__AIM__.
Set down, exactly as written, the lines from the top of the data to the line that holds "from mathutils.bvhtree import BVHTree", and omit the pictures.

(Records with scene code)
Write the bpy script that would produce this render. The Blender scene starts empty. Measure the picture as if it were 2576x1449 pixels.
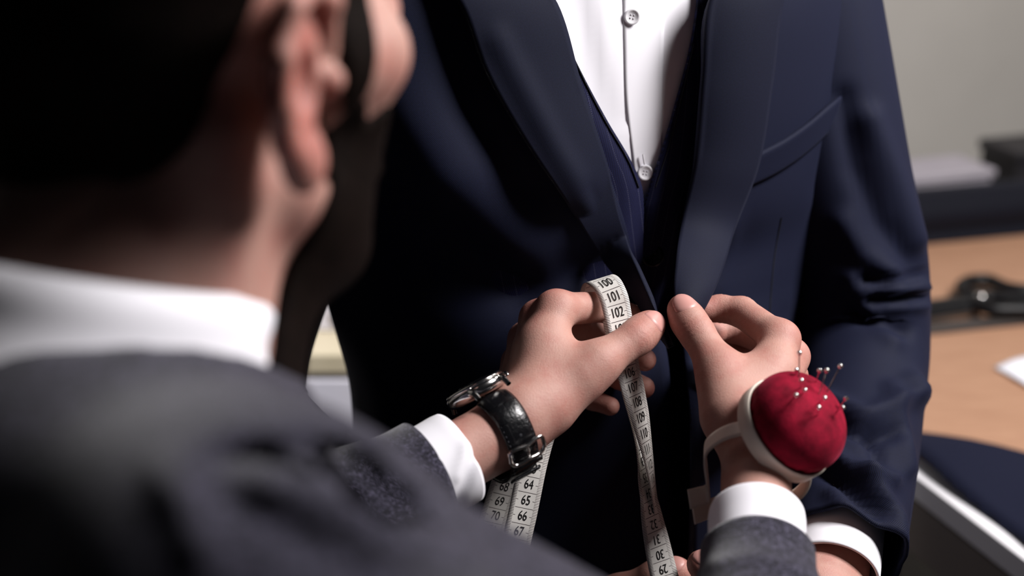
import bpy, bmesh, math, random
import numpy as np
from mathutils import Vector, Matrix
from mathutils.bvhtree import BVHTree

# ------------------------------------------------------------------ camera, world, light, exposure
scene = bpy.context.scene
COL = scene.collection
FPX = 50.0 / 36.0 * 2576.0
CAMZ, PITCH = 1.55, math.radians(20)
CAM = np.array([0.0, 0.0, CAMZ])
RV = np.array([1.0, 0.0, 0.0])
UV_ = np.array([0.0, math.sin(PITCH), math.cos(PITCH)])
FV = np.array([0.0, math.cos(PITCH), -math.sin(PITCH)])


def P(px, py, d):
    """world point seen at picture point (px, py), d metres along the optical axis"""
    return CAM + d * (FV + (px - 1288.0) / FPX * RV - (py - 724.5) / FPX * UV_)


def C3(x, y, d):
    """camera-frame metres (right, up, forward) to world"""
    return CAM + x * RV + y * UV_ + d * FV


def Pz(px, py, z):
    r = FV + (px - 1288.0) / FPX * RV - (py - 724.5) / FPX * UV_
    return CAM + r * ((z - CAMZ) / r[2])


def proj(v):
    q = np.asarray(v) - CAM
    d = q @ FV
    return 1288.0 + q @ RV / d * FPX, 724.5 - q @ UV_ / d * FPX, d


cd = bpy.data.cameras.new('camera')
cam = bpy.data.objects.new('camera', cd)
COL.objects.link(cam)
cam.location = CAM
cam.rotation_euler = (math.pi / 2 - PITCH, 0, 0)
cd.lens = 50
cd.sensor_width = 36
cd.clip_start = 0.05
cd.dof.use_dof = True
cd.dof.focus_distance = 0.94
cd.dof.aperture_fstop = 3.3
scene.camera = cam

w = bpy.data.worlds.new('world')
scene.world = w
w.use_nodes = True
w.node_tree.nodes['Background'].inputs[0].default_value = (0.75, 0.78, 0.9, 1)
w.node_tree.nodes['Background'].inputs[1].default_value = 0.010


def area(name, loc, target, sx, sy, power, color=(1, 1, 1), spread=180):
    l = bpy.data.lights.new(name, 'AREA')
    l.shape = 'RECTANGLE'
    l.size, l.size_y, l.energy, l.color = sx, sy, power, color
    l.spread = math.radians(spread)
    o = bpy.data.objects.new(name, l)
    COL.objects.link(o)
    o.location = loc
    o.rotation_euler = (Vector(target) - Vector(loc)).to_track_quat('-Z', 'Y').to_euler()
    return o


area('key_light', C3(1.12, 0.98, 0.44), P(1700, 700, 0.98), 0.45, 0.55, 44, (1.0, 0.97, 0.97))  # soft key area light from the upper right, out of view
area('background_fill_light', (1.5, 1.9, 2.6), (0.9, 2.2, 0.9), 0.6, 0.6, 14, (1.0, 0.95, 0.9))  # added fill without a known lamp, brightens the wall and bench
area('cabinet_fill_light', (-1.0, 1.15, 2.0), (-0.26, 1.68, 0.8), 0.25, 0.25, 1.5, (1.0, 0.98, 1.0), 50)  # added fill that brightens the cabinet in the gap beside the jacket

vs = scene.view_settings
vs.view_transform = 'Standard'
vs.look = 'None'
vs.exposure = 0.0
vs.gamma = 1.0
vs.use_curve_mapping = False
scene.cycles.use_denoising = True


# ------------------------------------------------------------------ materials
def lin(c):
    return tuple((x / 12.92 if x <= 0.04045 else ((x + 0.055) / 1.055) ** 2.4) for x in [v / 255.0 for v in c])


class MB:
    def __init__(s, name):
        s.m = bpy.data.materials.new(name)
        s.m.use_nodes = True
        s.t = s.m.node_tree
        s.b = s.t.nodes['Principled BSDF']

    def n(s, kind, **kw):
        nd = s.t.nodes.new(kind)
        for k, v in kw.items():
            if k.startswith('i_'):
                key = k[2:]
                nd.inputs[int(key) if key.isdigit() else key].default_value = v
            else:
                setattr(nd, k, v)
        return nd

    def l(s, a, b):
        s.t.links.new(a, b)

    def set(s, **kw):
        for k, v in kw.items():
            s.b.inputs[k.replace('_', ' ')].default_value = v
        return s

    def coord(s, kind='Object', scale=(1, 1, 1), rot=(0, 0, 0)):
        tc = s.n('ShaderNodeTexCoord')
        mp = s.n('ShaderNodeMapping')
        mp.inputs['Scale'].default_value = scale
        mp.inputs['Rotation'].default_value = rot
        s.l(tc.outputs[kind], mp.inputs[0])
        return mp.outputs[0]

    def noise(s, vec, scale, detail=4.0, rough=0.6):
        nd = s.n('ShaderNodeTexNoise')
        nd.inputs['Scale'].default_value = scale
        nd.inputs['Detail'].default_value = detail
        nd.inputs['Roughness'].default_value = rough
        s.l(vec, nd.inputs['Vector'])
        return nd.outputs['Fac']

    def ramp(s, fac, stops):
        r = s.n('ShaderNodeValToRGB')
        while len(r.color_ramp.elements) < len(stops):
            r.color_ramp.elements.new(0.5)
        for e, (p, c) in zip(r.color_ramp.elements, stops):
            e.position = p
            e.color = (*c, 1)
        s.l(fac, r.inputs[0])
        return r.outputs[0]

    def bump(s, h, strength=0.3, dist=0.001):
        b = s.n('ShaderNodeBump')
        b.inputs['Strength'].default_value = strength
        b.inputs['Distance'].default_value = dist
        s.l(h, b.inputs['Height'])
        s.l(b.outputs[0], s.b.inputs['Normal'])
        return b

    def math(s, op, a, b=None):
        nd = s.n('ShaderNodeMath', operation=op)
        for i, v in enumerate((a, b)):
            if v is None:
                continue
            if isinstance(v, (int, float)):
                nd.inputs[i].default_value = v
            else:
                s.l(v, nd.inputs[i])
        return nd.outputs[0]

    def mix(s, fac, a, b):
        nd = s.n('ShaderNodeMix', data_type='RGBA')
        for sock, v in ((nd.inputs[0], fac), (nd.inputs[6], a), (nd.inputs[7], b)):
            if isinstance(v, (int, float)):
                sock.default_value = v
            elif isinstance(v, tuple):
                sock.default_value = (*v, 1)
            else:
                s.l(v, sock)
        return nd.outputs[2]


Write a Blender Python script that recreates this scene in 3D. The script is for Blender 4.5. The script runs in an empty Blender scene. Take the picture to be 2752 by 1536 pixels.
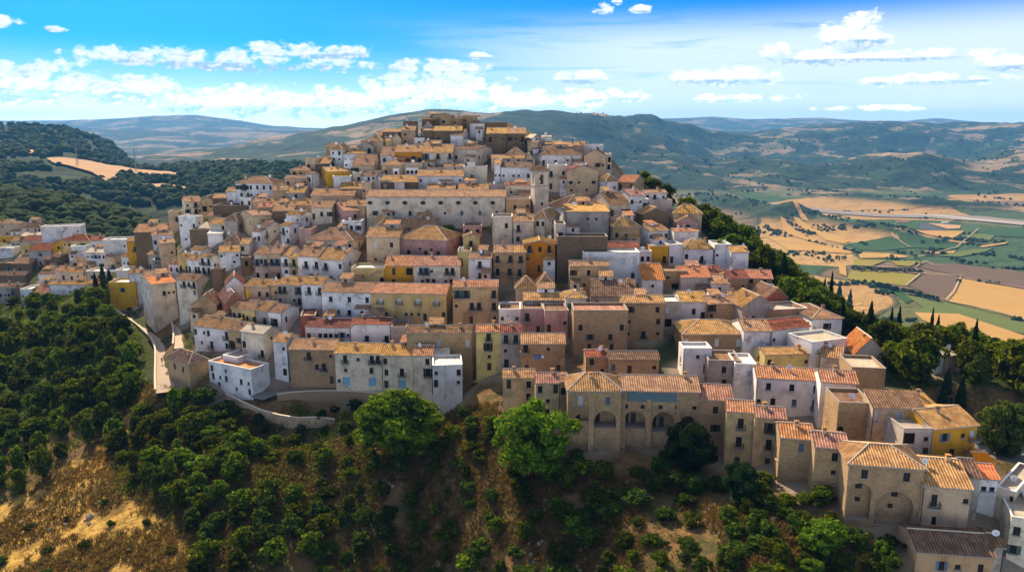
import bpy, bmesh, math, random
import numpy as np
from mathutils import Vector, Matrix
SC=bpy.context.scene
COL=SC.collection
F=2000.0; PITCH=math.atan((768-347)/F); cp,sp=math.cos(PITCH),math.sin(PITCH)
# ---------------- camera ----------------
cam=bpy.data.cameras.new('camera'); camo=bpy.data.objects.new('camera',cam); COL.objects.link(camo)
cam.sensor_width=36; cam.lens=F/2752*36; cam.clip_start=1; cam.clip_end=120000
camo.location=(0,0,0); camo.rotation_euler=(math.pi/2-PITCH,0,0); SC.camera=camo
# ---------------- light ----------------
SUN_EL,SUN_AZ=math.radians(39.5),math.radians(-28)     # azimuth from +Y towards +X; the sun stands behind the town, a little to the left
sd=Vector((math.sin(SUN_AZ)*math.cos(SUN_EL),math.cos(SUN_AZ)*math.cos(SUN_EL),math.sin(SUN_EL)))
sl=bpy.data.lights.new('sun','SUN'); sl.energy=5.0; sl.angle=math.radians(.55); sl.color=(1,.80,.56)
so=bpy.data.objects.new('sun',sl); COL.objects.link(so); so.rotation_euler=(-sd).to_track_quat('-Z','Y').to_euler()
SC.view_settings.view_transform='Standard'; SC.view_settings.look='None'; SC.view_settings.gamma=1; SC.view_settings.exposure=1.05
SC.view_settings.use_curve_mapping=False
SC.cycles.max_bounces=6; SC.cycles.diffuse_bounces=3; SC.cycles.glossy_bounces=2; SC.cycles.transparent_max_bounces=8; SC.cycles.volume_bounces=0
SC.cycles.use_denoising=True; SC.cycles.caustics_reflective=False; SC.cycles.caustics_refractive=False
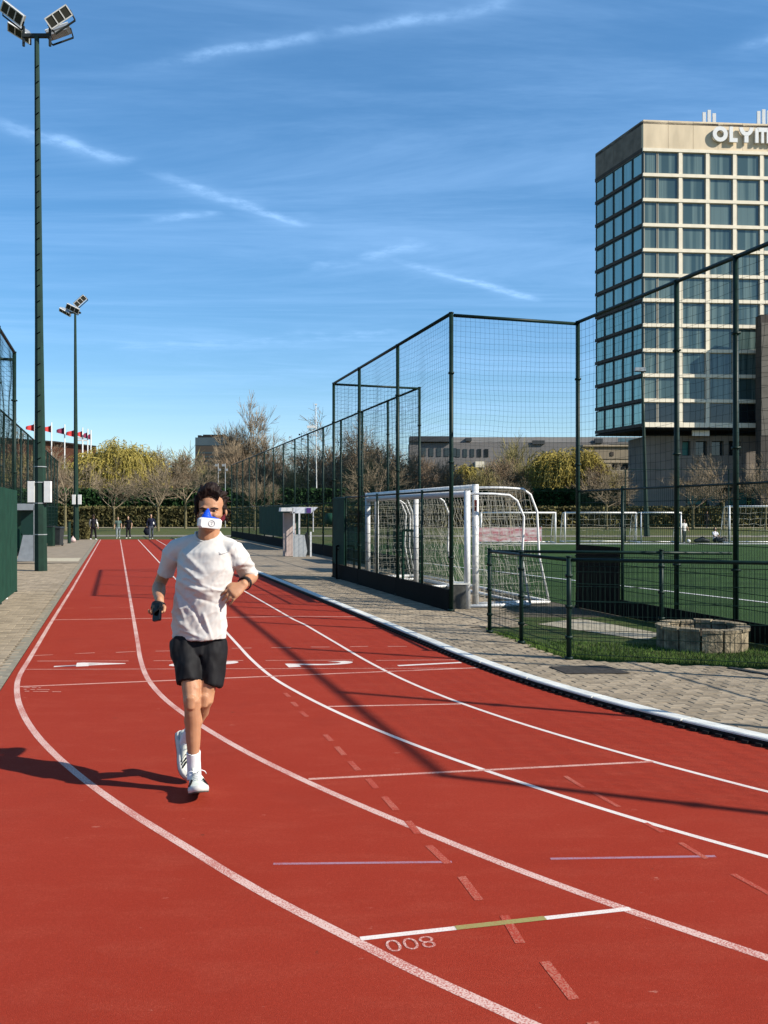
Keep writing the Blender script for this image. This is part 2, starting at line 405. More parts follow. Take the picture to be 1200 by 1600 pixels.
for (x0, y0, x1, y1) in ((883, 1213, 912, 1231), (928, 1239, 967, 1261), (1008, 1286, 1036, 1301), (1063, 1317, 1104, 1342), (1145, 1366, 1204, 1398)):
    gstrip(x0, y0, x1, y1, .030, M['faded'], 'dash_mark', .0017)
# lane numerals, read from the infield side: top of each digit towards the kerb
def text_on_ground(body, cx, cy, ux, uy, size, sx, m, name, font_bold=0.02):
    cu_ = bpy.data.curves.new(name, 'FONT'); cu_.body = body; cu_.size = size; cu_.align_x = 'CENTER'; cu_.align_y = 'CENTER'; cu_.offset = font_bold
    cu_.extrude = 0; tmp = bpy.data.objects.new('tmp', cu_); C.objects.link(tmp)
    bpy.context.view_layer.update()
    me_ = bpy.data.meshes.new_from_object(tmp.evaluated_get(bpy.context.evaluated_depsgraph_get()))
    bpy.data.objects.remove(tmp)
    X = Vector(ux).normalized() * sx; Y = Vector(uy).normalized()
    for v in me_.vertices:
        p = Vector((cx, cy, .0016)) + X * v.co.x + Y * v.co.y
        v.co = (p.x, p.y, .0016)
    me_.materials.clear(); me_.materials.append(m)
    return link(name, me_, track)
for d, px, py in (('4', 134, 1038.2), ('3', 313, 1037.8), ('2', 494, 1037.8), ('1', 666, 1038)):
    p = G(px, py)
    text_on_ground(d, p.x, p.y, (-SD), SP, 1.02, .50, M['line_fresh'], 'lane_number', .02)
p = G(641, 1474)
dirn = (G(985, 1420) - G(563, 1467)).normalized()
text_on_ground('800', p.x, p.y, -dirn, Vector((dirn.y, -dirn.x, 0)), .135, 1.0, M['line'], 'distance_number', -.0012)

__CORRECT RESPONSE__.
Write the bpy script that would produce this render. The Blender scene starts empty. Measure the picture as if it were 2576x1449 pixels.
import bpy, bmesh, math, random
import numpy as np
from mathutils import Vector, Matrix
from mathutils.bvhtree import BVHTree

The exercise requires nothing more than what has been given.